Other ideas we had included that as Iraq is an ancient country — the cradle of civilization — to illustrate that point we will have books available that people can sit and read when they are in the space.l We are grateful to the Iraq National Archive Center — an organization that is collecting important books relating to Iraq — that kindly allowed us to borrow over 200 books.
Another idea we had relates to the wonderful tradition of weaving and textile design in the Kurdish North. We will have beautiful cushions — not too crafty — and exquisite carpets from Iraq to replace the carpets that were previously in the Palazzo. Again, we are doing this to summon the spirit of Iraq by filling the pavilion with objects that one would find there.
Finally, we thought about what else is the essence of Iraq. Of course that would be the tradition of drinking tea! So we will be serving tea in beautiful Iraqi teacups with many types of Iraqi sweets and cakes — teaching the Venetian pastry chef how to make the Iraqi cakes is another very funny story**.

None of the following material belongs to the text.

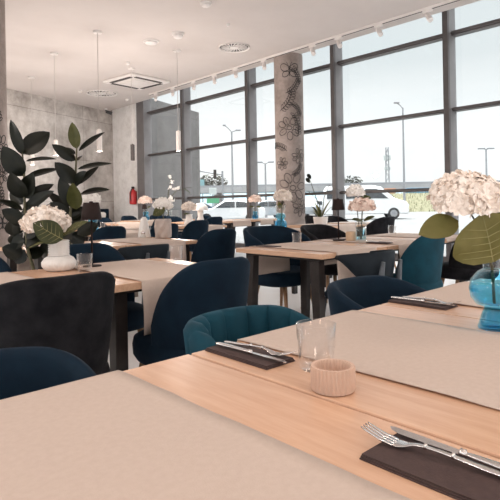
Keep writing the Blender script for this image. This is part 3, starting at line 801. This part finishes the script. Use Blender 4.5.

As some of the artists have done films, we thought it would be cool if visitors could watch them on laptops which we have put in the Palazzo. Again we are trying to reinforce the feeling of the pavilion as a place that is welcoming and accessible and not artificial like the spaces in which you would ordinarily see contemporary film work.
We have also gotten a wonderful musician to play the Oud, (the most traditional Middle Eastern instrument) and there is one entire room in the Palazzo where one of the artists has made an installation made out of cardboard including a cardboard radio from which the Oud music will come.
You know the saying: “Necessity is the Mother of Invention” — that in our case, was the definition of creativity.
We invented a great deal of this because we did not have the resources to do more. In the end, whether by accident or design, the pavilion and the art really represents what the people of Iraq do and think about on a daily basis. So ultimately there is not a disconnect between the elite nature of the art world and the event in Venice and the often difficult and harsh reality of life in Iraq.